UK hesitates on digital currency as EU moves forward
17 January 2023 13:05
As crunch time beckons for a decision on digital cash, the EU is plowing ahead, while the UK appears to be having second thoughts.
An exploratory phase into central bank digital currencies is nearing a conclusion, with policymakers all over the world due to decide whether it is worth introducing an electronic version of their currencies.
Although no major economy has committed to a central bank digital currency (CBDC), the EU appears likely to do so relatively soon, whereas the UK is still tentative.
On Monday evening, policymakers on both sides of the Channel gave major updates — coincidentally — on their respective digital cash projects.
In Brussels, finance ministers in the informal Eurogroup meeting, which represents countries that use the euro — now 20 after Croatia joined at the start of this year — set out their latest thinking on the digital euro project. Discussions centered around privacy, as ministers and officials seek to strike a balance between allowing some anonymity for smaller transactions, while preventing a digital euro from becoming a tool for money laundering.
The European Central Bank will present its findings on a potential digital coin in the autumn, and the European Commission would make any legal proposals next year.
In the UK, officials appear to have gone back to the drawing board. Speaking in front of a parliamentary committee yesterday, Bank of England Governor Andrew Bailey said he wasn’t convinced of the use case.
“Before we get carried away with the technology and the idea, and I think some of the problems that we might be trying to solve, I'm not necessarily convinced that the retail payment systems need this sort of upgrade at the moment. We’re not trying to replace cash. If the public wants banknotes, the public gets banknotes. If they want digital currency? Well, we'll consider it.”
On the topic of a wholesale CBDC, which would be a settlement of interbank transfers and wholesale transactions in central bank funds, Bailey questioned whether it would act in a different way to the BOE’s real-time gross settlement (RTGS) system, especially as that accounting operation is being upgraded currently to improve payments and settlements between financial institutions.
“I’m not saying that as a Luddite. I sometimes get payments experts come to me and say: ‘It's great to see distributed ledgers, but an RTGS system is faster.’ It’s an open question whether wholesale central bank digital currency is needed. Because we’ve got a wholesale central bank money settlement system that we’re doing a major upgrade on,” Bailey said.

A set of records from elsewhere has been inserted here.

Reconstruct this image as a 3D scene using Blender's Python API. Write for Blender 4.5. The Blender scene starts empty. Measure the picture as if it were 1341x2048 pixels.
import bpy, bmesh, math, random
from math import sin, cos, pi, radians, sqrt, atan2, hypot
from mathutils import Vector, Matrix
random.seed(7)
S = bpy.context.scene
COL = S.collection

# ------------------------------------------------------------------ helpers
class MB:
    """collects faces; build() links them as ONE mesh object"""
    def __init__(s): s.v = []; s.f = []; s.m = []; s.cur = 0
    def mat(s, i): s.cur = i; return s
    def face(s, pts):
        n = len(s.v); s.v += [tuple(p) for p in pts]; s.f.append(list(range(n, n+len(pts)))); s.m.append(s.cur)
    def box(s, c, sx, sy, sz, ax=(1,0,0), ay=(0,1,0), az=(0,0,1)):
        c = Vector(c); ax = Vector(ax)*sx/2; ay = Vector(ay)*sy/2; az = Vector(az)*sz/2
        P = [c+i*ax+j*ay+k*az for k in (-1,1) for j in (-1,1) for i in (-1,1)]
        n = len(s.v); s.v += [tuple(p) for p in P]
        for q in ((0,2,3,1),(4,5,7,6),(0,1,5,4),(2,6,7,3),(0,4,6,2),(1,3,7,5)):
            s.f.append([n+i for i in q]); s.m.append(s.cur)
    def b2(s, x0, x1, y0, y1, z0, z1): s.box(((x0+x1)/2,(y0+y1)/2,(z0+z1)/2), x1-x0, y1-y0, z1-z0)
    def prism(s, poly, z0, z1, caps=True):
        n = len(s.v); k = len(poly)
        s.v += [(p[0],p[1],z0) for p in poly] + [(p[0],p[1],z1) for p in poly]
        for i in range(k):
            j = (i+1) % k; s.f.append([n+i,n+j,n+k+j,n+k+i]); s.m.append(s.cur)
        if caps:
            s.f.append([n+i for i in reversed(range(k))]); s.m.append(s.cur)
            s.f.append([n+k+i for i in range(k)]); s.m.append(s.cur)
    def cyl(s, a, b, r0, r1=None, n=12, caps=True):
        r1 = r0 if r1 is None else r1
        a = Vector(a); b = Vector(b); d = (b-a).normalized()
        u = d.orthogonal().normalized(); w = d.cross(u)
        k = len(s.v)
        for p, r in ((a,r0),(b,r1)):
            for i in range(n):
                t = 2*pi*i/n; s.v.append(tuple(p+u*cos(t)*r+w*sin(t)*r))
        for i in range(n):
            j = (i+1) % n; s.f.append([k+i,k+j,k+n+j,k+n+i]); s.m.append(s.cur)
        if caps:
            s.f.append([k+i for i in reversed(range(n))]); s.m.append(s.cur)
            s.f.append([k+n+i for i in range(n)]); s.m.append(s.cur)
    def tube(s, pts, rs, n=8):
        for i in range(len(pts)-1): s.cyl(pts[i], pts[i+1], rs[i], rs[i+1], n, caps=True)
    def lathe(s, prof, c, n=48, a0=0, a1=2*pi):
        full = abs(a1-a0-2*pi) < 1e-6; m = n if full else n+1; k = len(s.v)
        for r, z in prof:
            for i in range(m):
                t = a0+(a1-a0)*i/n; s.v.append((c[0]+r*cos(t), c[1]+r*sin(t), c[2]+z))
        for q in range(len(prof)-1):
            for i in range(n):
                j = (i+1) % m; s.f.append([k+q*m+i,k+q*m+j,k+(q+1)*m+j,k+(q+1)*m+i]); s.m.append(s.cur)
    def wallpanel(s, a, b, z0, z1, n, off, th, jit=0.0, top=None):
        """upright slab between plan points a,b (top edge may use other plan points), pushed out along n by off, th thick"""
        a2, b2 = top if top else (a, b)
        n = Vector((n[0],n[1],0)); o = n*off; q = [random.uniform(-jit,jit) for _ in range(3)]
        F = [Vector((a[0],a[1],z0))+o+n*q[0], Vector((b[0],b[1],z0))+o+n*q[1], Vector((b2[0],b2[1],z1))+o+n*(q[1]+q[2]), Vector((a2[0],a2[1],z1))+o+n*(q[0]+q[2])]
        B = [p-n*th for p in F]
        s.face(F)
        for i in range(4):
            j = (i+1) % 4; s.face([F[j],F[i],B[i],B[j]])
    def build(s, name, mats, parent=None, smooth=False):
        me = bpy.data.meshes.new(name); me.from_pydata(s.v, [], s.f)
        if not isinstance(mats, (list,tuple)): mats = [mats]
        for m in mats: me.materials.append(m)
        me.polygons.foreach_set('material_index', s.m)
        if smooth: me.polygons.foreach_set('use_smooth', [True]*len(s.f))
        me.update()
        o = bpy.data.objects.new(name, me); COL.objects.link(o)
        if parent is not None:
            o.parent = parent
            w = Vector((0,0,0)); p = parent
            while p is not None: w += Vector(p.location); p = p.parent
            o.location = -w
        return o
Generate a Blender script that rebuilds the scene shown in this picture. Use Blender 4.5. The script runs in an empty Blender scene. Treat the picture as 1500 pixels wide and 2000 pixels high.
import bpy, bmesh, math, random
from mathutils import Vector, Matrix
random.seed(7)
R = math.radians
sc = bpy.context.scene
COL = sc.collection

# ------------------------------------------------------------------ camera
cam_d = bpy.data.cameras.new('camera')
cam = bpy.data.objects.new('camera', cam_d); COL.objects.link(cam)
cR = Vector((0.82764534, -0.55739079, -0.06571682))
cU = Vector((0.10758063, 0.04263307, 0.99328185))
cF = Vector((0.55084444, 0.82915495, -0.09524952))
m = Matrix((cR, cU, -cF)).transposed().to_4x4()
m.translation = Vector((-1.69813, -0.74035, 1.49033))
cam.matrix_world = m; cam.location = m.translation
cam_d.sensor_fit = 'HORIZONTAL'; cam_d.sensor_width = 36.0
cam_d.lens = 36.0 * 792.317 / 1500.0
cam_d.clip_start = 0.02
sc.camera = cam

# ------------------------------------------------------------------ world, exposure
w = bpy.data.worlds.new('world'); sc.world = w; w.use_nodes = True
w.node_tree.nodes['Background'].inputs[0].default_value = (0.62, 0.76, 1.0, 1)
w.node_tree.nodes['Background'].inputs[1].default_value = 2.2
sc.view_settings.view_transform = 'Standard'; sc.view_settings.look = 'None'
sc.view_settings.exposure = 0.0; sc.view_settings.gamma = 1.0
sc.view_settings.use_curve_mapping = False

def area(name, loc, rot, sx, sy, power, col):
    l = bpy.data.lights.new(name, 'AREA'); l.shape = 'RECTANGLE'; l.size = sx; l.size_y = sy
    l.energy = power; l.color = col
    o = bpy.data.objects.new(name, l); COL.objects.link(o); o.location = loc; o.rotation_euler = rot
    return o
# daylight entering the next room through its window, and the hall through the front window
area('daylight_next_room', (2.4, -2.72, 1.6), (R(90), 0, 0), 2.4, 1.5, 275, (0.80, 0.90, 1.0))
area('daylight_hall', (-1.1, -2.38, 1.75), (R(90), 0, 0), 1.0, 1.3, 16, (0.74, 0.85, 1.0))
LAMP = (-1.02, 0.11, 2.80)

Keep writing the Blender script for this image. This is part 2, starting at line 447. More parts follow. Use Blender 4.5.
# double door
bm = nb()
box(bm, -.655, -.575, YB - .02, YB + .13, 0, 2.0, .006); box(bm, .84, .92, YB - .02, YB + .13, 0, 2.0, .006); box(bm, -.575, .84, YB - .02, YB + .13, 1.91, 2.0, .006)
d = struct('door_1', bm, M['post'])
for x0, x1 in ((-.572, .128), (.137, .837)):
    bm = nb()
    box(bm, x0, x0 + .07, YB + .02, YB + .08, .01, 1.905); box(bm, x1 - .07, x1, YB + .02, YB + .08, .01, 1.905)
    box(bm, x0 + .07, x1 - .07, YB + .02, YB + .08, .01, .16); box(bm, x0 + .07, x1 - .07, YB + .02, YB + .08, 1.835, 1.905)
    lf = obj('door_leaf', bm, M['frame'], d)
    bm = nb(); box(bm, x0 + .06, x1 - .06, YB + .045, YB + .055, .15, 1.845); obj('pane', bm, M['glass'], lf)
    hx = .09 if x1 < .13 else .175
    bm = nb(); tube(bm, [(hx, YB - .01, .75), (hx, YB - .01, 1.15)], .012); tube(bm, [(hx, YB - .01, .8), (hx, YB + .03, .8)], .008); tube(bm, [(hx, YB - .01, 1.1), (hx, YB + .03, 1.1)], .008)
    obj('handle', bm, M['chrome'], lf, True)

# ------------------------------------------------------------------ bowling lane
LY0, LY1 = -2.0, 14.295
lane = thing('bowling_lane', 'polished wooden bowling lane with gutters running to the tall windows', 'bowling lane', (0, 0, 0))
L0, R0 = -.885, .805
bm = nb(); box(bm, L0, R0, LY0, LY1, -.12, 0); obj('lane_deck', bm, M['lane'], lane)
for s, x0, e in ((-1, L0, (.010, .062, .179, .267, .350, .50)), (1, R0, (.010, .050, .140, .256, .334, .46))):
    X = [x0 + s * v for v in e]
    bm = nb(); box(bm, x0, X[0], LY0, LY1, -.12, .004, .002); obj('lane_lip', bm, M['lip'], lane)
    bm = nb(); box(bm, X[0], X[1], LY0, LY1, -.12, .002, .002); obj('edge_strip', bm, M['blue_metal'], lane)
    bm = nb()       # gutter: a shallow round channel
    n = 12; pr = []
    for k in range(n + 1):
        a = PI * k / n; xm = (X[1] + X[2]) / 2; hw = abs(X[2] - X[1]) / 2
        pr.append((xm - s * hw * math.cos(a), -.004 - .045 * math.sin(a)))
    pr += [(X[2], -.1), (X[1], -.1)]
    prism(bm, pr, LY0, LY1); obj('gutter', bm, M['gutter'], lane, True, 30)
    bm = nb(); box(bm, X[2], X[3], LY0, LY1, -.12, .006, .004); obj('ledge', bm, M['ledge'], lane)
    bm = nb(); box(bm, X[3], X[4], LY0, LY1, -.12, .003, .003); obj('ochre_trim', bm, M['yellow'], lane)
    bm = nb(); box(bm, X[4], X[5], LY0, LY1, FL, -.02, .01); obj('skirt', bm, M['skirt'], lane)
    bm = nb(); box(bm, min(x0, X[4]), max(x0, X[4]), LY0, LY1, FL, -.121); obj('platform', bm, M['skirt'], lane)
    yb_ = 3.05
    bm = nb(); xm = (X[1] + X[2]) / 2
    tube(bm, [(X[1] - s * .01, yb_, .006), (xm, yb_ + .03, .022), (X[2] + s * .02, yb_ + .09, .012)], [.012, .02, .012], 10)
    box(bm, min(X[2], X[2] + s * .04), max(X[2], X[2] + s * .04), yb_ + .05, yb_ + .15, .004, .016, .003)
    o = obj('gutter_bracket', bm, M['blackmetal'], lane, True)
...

Danny Kruger, the lawmaker in the Treasury Committee asking Bailey the questions on CBDC, said he was “pleased” to hear that Bailey is not “absolutely giddy with excitement at the prospect of CBDC because I think there’s a bit too irrational exuberance around it.”
Skepticism
But even on a retail CBDC, Bailey seemed similarly skeptical. A retail digital coin would be available to the public and would act in much the same way as money viewed in an online bank account currently, but it would be a direct claim on the central bank, while funds in an online account are commercial bank money.
The positives and negatives of a retail CBDC have been discussed at length. On the one hand, it gives citizens continued access to central bank cash, which is generally viewed as infinitely safe, even when physical cash is harder to come by owing to reduced cash machines, and fewer merchants accept physical cash. But on the other hand, there are concerns it could sap deposits from commercial banks, particularly in times of stress, as individuals rush to the safe harbor of central bank cash, which would be even easier to do with one click of a button on a smartphone.
Bailey nodded to the risk of bank runs in yesterday’s committee hearing: “The only way the public can get central bank money is banknotes. And there's probably a limit on the number of banknotes any of us want to have, for obvious reasons. So the question that about how you would imagine limiting the boundary between central bank money and commercial bank money in a digital world is an important one, both in normal times and in stress times, because it will make bank runs easier.”
Enabling bank runs is not something the BOE wants to do, he added: “Commercial bank money is where there is lending into the economy. We don't lend into the economy, that's not our job. And we wouldn't want that to become our job — we’re not going to get into the business of being a retail bank. That's clear. But we have to think about the economic stuff pretty hard, because it changes potentially changes the boundary,” he said.
It’s unclear whether Bailey’s views represent those of the government. Just last week, the minister responsible for financial services told the same committee that the BOE would publish a consultation setting out what a CBDC might look like.
But a bit of healthy skepticism could be no bad thing. As investigations continue across the globe, the main question remains whether there is a use case for a CBDC — in other words, would anyone actually bother using one when it appears much the same as what exists already.
There’s no point in central banks wasting money putting digital cash in place if the public doesn’t know what to do with it. But, after the latest developments, it might not be a surprise if the EU forges ahead while the UK waivers.